■ Data section
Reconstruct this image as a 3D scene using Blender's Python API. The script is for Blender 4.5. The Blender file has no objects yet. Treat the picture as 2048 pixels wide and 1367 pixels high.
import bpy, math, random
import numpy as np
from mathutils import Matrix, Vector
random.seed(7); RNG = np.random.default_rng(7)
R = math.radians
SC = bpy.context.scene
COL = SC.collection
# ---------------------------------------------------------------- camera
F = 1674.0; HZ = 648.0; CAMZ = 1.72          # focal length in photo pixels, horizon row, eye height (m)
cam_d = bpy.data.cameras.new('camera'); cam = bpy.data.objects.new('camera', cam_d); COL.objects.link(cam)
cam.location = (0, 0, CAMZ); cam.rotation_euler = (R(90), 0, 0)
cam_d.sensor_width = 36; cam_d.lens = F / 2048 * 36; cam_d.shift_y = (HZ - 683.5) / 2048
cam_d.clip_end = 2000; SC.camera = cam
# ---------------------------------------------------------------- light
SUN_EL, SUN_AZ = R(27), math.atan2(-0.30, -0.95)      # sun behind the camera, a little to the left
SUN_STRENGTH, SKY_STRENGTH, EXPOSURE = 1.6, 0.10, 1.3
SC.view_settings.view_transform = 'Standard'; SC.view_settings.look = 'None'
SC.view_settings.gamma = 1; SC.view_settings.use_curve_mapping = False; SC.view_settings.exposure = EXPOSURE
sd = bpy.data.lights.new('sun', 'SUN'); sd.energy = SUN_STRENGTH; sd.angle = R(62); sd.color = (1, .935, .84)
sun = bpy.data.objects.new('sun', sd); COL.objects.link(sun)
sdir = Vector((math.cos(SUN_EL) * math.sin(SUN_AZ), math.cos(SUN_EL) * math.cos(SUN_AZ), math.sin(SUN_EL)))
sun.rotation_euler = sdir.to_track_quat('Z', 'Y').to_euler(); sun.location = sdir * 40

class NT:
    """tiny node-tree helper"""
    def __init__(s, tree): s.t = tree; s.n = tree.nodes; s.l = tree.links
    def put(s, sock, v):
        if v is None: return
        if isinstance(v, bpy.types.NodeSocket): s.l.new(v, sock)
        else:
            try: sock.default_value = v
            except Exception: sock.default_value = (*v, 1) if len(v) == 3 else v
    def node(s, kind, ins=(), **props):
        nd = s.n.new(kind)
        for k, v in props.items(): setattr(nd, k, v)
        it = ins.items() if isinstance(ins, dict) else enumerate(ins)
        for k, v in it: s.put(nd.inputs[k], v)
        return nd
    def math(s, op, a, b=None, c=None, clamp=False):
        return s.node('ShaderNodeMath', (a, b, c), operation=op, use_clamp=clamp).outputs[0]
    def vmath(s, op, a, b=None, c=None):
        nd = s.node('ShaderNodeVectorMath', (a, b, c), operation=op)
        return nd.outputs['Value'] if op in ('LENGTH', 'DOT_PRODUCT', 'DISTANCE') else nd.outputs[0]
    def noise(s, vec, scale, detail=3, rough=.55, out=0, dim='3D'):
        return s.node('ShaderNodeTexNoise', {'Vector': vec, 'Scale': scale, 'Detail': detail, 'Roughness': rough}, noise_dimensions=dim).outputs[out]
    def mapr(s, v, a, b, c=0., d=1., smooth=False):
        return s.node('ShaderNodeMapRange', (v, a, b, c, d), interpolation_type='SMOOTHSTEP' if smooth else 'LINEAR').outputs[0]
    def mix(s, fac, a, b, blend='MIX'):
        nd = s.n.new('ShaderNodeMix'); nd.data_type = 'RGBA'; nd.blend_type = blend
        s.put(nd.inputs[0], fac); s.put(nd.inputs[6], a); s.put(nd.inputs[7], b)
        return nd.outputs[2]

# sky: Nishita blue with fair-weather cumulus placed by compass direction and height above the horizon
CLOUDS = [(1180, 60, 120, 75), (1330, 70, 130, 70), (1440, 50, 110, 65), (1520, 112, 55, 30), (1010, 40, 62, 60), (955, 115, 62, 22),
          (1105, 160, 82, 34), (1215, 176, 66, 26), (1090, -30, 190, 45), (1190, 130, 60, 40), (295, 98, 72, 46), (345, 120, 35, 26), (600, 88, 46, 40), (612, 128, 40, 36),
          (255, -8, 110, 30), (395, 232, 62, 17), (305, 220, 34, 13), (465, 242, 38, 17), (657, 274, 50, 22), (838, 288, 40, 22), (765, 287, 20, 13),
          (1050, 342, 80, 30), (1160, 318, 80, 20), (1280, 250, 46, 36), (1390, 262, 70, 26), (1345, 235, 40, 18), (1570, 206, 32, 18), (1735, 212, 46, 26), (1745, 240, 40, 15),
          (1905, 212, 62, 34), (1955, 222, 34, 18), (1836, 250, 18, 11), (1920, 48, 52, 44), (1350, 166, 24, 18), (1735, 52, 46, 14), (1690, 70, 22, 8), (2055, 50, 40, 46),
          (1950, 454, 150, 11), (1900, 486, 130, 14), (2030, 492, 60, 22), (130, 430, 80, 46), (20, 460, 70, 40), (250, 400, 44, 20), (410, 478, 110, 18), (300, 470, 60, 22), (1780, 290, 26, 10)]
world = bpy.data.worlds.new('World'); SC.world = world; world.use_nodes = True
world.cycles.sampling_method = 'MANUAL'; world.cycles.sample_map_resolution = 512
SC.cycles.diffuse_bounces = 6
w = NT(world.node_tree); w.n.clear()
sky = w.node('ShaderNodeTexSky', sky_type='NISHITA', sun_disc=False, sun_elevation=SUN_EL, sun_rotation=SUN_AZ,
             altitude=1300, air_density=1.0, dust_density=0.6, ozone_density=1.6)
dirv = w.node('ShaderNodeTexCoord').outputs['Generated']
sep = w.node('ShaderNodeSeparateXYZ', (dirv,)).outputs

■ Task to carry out
Copy out all of the data exactly, leaving nothing out.

■ Written answer
Reconstruct this image as a 3D scene using Blender's Python API. The script is for Blender 4.5. The Blender file has no objects yet. Treat the picture as 2048 pixels wide and 1367 pixels high.
import bpy, math, random
import numpy as np
from mathutils import Matrix, Vector
random.seed(7); RNG = np.random.default_rng(7)
R = math.radians
SC = bpy.context.scene
COL = SC.collection
# ---------------------------------------------------------------- camera
F = 1674.0; HZ = 648.0; CAMZ = 1.72          # focal length in photo pixels, horizon row, eye height (m)
cam_d = bpy.data.cameras.new('camera'); cam = bpy.data.objects.new('camera', cam_d); COL.objects.link(cam)
cam.location = (0, 0, CAMZ); cam.rotation_euler = (R(90), 0, 0)
cam_d.sensor_width = 36; cam_d.lens = F / 2048 * 36; cam_d.shift_y = (HZ - 683.5) / 2048
cam_d.clip_end = 2000; SC.camera = cam
# ---------------------------------------------------------------- light
SUN_EL, SUN_AZ = R(27), math.atan2(-0.30, -0.95)      # sun behind the camera, a little to the left
SUN_STRENGTH, SKY_STRENGTH, EXPOSURE = 1.6, 0.10, 1.3
SC.view_settings.view_transform = 'Standard'; SC.view_settings.look = 'None'
SC.view_settings.gamma = 1; SC.view_settings.use_curve_mapping = False; SC.view_settings.exposure = EXPOSURE
sd = bpy.data.lights.new('sun', 'SUN'); sd.energy = SUN_STRENGTH; sd.angle = R(62); sd.color = (1, .935, .84)
sun = bpy.data.objects.new('sun', sd); COL.objects.link(sun)
sdir = Vector((math.cos(SUN_EL) * math.sin(SUN_AZ), math.cos(SUN_EL) * math.cos(SUN_AZ), math.sin(SUN_EL)))
sun.rotation_euler = sdir.to_track_quat('Z', 'Y').to_euler(); sun.location = sdir * 40

class NT:
    """tiny node-tree helper"""
    def __init__(s, tree): s.t = tree; s.n = tree.nodes; s.l = tree.links
    def put(s, sock, v):
        if v is None: return
        if isinstance(v, bpy.types.NodeSocket): s.l.new(v, sock)
        else:
            try: sock.default_value = v
            except Exception: sock.default_value = (*v, 1) if len(v) == 3 else v
    def node(s, kind, ins=(), **props):
        nd = s.n.new(kind)
        for k, v in props.items(): setattr(nd, k, v)
        it = ins.items() if isinstance(ins, dict) else enumerate(ins)
        for k, v in it: s.put(nd.inputs[k], v)
        return nd
    def math(s, op, a, b=None, c=None, clamp=False):
        return s.node('ShaderNodeMath', (a, b, c), operation=op, use_clamp=clamp).outputs[0]
    def vmath(s, op, a, b=None, c=None):
        nd = s.node('ShaderNodeVectorMath', (a, b, c), operation=op)
        return nd.outputs['Value'] if op in ('LENGTH', 'DOT_PRODUCT', 'DISTANCE') else nd.outputs[0]
    def noise(s, vec, scale, detail=3, rough=.55, out=0, dim='3D'):
        return s.node('ShaderNodeTexNoise', {'Vector': vec, 'Scale': scale, 'Detail': detail, 'Roughness': rough}, noise_dimensions=dim).outputs[out]
    def mapr(s, v, a, b, c=0., d=1., smooth=False):
        return s.node('ShaderNodeMapRange', (v, a, b, c, d), interpolation_type='SMOOTHSTEP' if smooth else 'LINEAR').outputs[0]
    def mix(s, fac, a, b, blend='MIX'):
        nd = s.n.new('ShaderNodeMix'); nd.data_type = 'RGBA'; nd.blend_type = blend
        s.put(nd.inputs[0], fac); s.put(nd.inputs[6], a); s.put(nd.inputs[7], b)
        return nd.outputs[2]

# sky: Nishita blue with fair-weather cumulus placed by compass direction and height above the horizon
CLOUDS = [(1180, 60, 120, 75), (1330, 70, 130, 70), (1440, 50, 110, 65), (1520, 112, 55, 30), (1010, 40, 62, 60), (955, 115, 62, 22),
          (1105, 160, 82, 34), (1215, 176, 66, 26), (1090, -30, 190, 45), (1190, 130, 60, 40), (295, 98, 72, 46), (345, 120, 35, 26), (600, 88, 46, 40), (612, 128, 40, 36),
          (255, -8, 110, 30), (395, 232, 62, 17), (305, 220, 34, 13), (465, 242, 38, 17), (657, 274, 50, 22), (838, 288, 40, 22), (765, 287, 20, 13),
          (1050, 342, 80, 30), (1160, 318, 80, 20), (1280, 250, 46, 36), (1390, 262, 70, 26), (1345, 235, 40, 18), (1570, 206, 32, 18), (1735, 212, 46, 26), (1745, 240, 40, 15),
          (1905, 212, 62, 34), (1955, 222, 34, 18), (1836, 250, 18, 11), (1920, 48, 52, 44), (1350, 166, 24, 18), (1735, 52, 46, 14), (1690, 70, 22, 8), (2055, 50, 40, 46),
          (1950, 454, 150, 11), (1900, 486, 130, 14), (2030, 492, 60, 22), (130, 430, 80, 46), (20, 460, 70, 40), (250, 400, 44, 20), (410, 478, 110, 18), (300, 470, 60, 22), (1780, 290, 26, 10)]
world = bpy.data.worlds.new('World'); SC.world = world; world.use_nodes = True
world.cycles.sampling_method = 'MANUAL'; world.cycles.sample_map_resolution = 512
SC.cycles.diffuse_bounces = 6
w = NT(world.node_tree); w.n.clear()
sky = w.node('ShaderNodeTexSky', sky_type='NISHITA', sun_disc=False, sun_elevation=SUN_EL, sun_rotation=SUN_AZ,
             altitude=1300, air_density=1.0, dust_density=0.6, ozone_density=1.6)
dirv = w.node('ShaderNodeTexCoord').outputs['Generated']
sep = w.node('ShaderNodeSeparateXYZ', (dirv,)).outputs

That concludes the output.